▸ **TASK GOAL**
Scan the lines below for the string "Blender" and copy every one that has it.

▸ **EXTRACTED RECORDS**
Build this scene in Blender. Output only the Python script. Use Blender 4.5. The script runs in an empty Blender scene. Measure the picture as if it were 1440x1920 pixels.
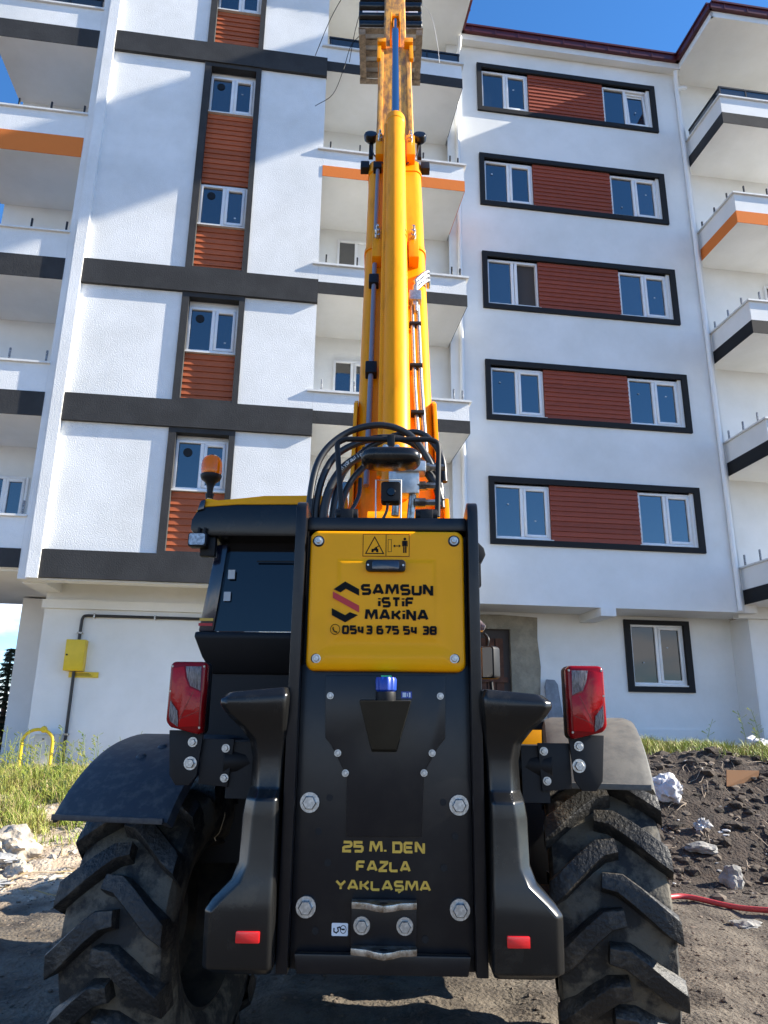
import bpy, bmesh, math, random
from mathutils import Vector, Matrix, noise
R = math.radians
random.seed(7)
sc = bpy.context.scene
col = sc.collection
# ------------------------------------------------------------------ camera, sky, sun, exposure
cam_d = bpy.data.cameras.new('camera'); cam = bpy.data.objects.new('camera', cam_d); col.objects.link(cam)
cam_d.sensor_fit = 'VERTICAL'; cam_d.sensor_height = 36.0; cam_d.lens = 25.69; cam_d.clip_end = 3000; cam_d.clip_start = 0.05
def cam_matrix(pitch, roll, pos):
    F = Vector((0, math.cos(pitch), math.sin(pitch))); U0 = Vector((0, -math.sin(pitch), math.cos(pitch))); X0 = Vector((1, 0, 0))
    X = X0*math.cos(roll)+U0*math.sin(roll); U = U0*math.cos(roll)-X0*math.sin(roll)
    m = Matrix((X, U, -F)).transposed().to_4x4(); m.translation = pos
    return m
cam.matrix_world = cam_matrix(R(16.0), R(0.7), Vector((0, 0, 1.40)))
sc.camera = cam
SUN = Vector((1.011, -0.0095, 0.58)).normalized()
SUN_EL = math.asin(SUN.z)
w = bpy.data.worlds.new('World'); sc.world = w; w.use_nodes = True
nt = w.node_tree; nt.nodes.clear()
out = nt.nodes.new('ShaderNodeOutputWorld'); bg = nt.nodes.new('ShaderNodeBackground'); sky = nt.nodes.new('ShaderNodeTexSky')
sky.sky_type = 'NISHITA'; sky.sun_disc = False; sky.sun_elevation = SUN_EL; sky.sun_rotation = math.atan2(SUN.x, SUN.y)
sky.altitude = 700; sky.air_density = 1.0; sky.dust_density = 0.0; sky.ozone_density = 6.0
# a belt of small fair-weather clouds low over the whole horizon
tc = nt.nodes.new('ShaderNodeTexCoord'); mp = nt.nodes.new('ShaderNodeMapping'); mp.inputs['Scale'].default_value = (5, 5, 14)
nz = nt.nodes.new('ShaderNodeTexNoise'); nz.inputs['Scale'].default_value = 1.0; nz.inputs['Detail'].default_value = 7
cr = nt.nodes.new('ShaderNodeValToRGB'); cr.color_ramp.elements[0].position = .36; cr.color_ramp.elements[1].position = .54
sx = nt.nodes.new('ShaderNodeSeparateXYZ'); mr = nt.nodes.new('ShaderNodeMapRange')
mr.inputs['From Min'].default_value = .10; mr.inputs['From Max'].default_value = .17; mr.inputs['To Min'].default_value = 1; mr.inputs['To Max'].default_value = 0
mu = nt.nodes.new('ShaderNodeMath'); mu.operation = 'MULTIPLY'
mx = nt.nodes.new('ShaderNodeMix'); mx.data_type = 'RGBA'; mx.inputs[7].default_value = (7.5, 7.6, 8.0, 1)
L = nt.links.new
L(tc.outputs['Generated'], mp.inputs[0]); L(mp.outputs[0], nz.inputs['Vector']); L(nz.outputs['Fac'], cr.inputs[0])
L(tc.outputs['Generated'], sx.inputs[0]); L(sx.outputs['Z'], mr.inputs['Value']); L(cr.outputs[0], mu.inputs[0]); L(mr.outputs[0], mu.inputs[1])
hs = nt.nodes.new('ShaderNodeHueSaturation'); hs.inputs['Saturation'].default_value = 1.13; L(sky.outputs[0], hs.inputs['Color'])
L(mu.outputs[0], mx.inputs[0]); L(hs.outputs[0], mx.inputs[6]); L(mx.outputs[2], bg.inputs[0]); L(bg.outputs[0], out.inputs[0])
bg.inputs[1].default_value = 0.105
sun_d = bpy.data.lights.new('sun', 'SUN'); sun_d.energy = 5.0; sun_d.angle = R(.53); sun_d.color = (1, .93, .80)
sun = bpy.data.objects.new('sun', sun_d); col.objects.link(sun); sun.rotation_euler = (-SUN).to_track_quat('-Z', 'Y').to_euler(); sun.location = SUN*60
vs = sc.view_settings; vs.view_transform = 'Standard'; vs.look = 'None'; vs.exposure = 1.5; vs.gamma = 1; vs.use_curve_mapping = False

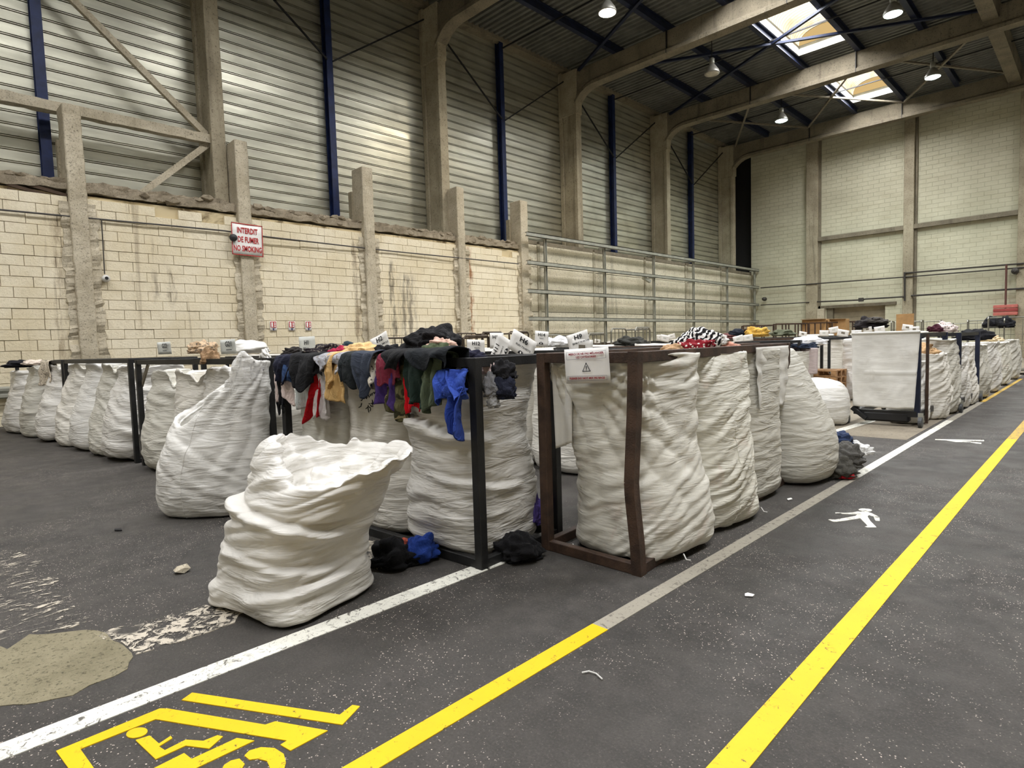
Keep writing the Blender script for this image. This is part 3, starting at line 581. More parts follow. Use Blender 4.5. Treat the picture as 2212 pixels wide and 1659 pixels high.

▸ **FINAL RESULT**
Build this scene in Blender. Output only the Python script. Use Blender 4.5. The script runs in an empty Blender scene. Measure the picture as if it were 1440x1920 pixels.
Keep writing the Blender script for this image. This is part 3, starting at line 581. More parts follow. Use Blender 4.5. Treat the picture as 2212 pixels wide and 1659 pixels high.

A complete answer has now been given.